Jodie: . . . that actually they never did! They always knew . . .
Brian: Yeah. I used to go to the Cameo cinema, watching the old cowboy films, come out (slaps his hands against his thighs), as though you were riding a horse!
Jodie: Aw! (Brian stamps his foot on the floor like a horse) Yeah, I, I believe there was quite a few cinemas in this area, and, and people would queue up to, to, to get in . . .
Brian: Yeah. You used to bunk in, you used to have a wire with a hook on, bent wire, coat hanger, you know these push bars . . .
Jodie: Oh yeah, yeah.
Brian: . . . on doors, you used to pull it through the crack and pull the bar and open the doors . . .
Jodie: (sounds intrigued) Oh, yeah!
Brian: . . . and hope there was some seats vacant! (both laugh)
Jodie: Aw!

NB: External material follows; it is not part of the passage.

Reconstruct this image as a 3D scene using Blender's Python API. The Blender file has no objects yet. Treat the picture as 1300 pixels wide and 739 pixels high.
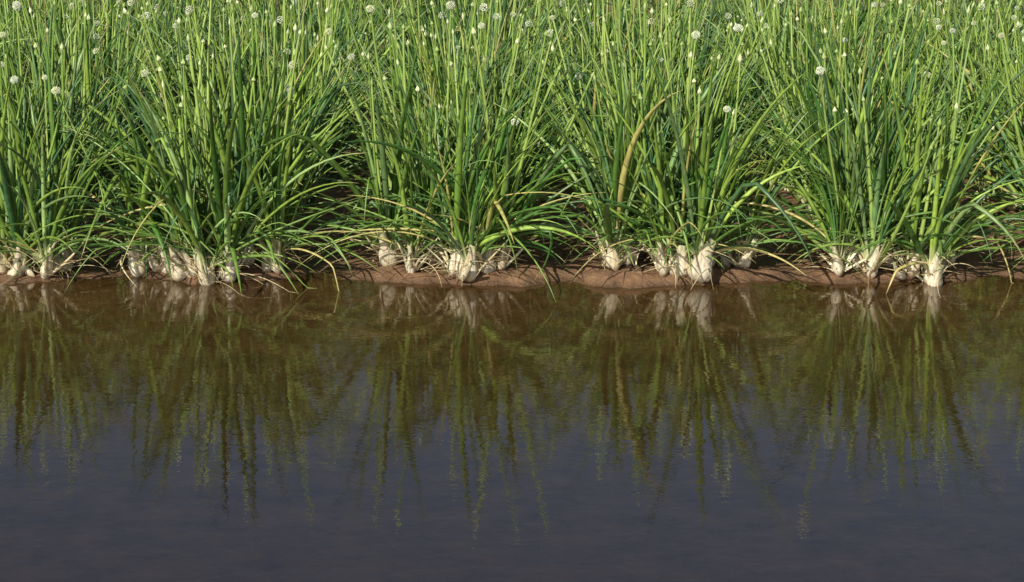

Yeah, I think (indecipherable)
Brian: Yeah, they put a stop to us jumping on the back of tramcars cos they brought they old Green Goddess in, that was the more streamlined one . . .
Jodie: Oh, right!
Brian: . . . called the Green Goddess.
Jodie: OK. So is that more like the trains that we have now, was it, like, not . . . Was that more like the trains that we have now?
Brian: No, these were tramcars.
Jodie: Yeah, yeah, but, like . . . yeah, more streamlined?
Brian: Yeah, yeah.
Jodie: Did the trams, were, did the trams come in, were they, was there tramlines on Tunnel Road?
Brian There was tramlines all over Liverpool . . .
Jodie: Yeah.
Brian: . . . they just tarmacked them over.